I understand that condoms dull most sensation for men, and am doing my best to be sympathetic to that. My boyfriend struggled to maintain an erection, and while he did eventually finish, it was quite an effort.

This weekend we tried (and failed) to have sex, and I had a bit of a self-pitying breakdown. I feel like I’ve been depriving him of sex, which is very important to him, and now I’m also depriving him of more pleasurable sex because of my health issues. I expressed that I fear that he’ll grow to resent me over not having his needs properly met.

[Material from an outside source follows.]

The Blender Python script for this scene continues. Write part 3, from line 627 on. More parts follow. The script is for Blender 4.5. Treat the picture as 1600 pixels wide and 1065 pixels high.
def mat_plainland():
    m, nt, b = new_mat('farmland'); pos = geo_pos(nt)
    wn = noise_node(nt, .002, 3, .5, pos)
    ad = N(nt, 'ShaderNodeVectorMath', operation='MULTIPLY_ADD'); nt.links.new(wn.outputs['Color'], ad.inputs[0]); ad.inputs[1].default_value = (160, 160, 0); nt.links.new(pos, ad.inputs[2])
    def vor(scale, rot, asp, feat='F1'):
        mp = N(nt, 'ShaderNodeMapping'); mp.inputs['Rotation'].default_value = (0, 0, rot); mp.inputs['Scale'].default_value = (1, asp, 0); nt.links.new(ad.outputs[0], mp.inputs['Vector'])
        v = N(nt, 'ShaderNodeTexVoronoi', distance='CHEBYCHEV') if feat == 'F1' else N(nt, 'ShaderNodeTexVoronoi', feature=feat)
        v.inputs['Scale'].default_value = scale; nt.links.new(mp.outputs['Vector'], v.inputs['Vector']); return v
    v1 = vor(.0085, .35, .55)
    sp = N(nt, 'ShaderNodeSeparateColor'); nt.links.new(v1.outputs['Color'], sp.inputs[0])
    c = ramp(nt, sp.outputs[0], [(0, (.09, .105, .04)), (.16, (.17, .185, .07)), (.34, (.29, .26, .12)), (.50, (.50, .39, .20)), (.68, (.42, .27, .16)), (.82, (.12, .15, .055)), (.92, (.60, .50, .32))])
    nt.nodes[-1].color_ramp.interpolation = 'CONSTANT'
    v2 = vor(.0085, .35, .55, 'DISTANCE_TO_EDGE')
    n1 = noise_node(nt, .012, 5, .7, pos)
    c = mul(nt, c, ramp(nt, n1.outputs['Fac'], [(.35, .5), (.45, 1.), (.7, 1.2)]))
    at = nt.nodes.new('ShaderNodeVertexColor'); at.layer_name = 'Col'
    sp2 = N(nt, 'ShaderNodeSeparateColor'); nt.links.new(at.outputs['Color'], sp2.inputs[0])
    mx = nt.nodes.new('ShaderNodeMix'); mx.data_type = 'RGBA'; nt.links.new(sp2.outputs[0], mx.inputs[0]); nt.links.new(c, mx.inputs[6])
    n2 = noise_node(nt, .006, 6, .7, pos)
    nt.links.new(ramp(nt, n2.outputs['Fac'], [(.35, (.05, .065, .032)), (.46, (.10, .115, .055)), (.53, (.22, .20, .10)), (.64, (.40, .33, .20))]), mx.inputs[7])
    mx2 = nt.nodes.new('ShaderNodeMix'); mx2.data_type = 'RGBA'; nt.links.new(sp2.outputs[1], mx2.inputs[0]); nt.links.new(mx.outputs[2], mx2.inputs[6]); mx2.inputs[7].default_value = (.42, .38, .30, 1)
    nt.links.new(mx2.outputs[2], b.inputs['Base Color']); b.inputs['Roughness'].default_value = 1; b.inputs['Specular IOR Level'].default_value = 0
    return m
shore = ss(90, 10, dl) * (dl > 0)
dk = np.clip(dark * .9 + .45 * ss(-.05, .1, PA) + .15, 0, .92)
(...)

For whatever reason, he saw this as the best opportunity to admit (unprompted) to cheating on me while he was on his trip. He had reconnected with a childhood friend (who he says he had a crush on in middle school), who I guess has been having some marital issues, and the two did some sort of roleplay phone sex. They didn’t actually see each other in person, so I’m not sure if it really counts as cheating, but he described it as “feeling like it might have been cheating,” so that’s what I’m going with. He said that he felt kind of pent up because we hadn’t had sex, but that it was weird, and that he felt really bad about it, and that he and his friend haven’t spoken about it since.

Despite the circumstances, I don’t feel mad, even though I feel like I should? I guess I feel kind of sad, but mostly rather empty. And my lack of real reaction to it is kind of freaking me out and doesn’t feel appropriate for the situation. How am I supposed to feel in this situation, anyway? Maybe I just haven’t fully processed it?

My boyfriend says that he will work hard to regain my trust. Since this was with his childhood friend, I don’t really feel comfortable with (or even want) him to cut her off, but I did ask him to talk to her about this and agree that it wouldn’t happen again. Is this enough?

Tl;dr boyfriend came clean on his own about cheating on me, and somehow I’m more concerned about my lack of reaction to the fact that he cheated on me, than the fact that he cheated.

2 comments
  1. Is it possible that you are experiencing depression? Has your energy level changed? Have you lost interest in things you used to enjoy?
    Your question about whether it was “enough” that he simply tell her it’s not going to be ongoing, only you can answer. If you choose to stay in a relationship with this guy, pay attention to how you’re really feeling. Don’t bottle up the feelings that may come up as you process this.

    Only you can decide whether or not this is something that you can get past, but I would hasten to remind you that the best predictor of future behavior is past behavior. In other words, he’s likely to cheat again. If not with her, with someone else.

    In the course of a marriage (if that is what you eventually want) there are ups and downs, and there will be ‘dry spells’ that last as long as that one (2 mo’s) or longer. If a few months without intercourse is all it takes for him to be disloyal, is he a good partner? Is the lack of jealousy you feel any reflection on the depth of your attachment to him? How would you feel if he did it again?

    If you really don’t mind, and you still want to be with him, what about seeing other people openly?

    Only you can decide what works for you, but there should always be honesty, kindness, patience and respect. I would ask myself whether he brings those things to the relationship.

    You deserve to be treated with respect, and with patience, and you deserve to be happy. I wish you all the best.

  2. I know this will be a very unpopular opinion, but it was phone sex. Not sure I’d be too upset about it either.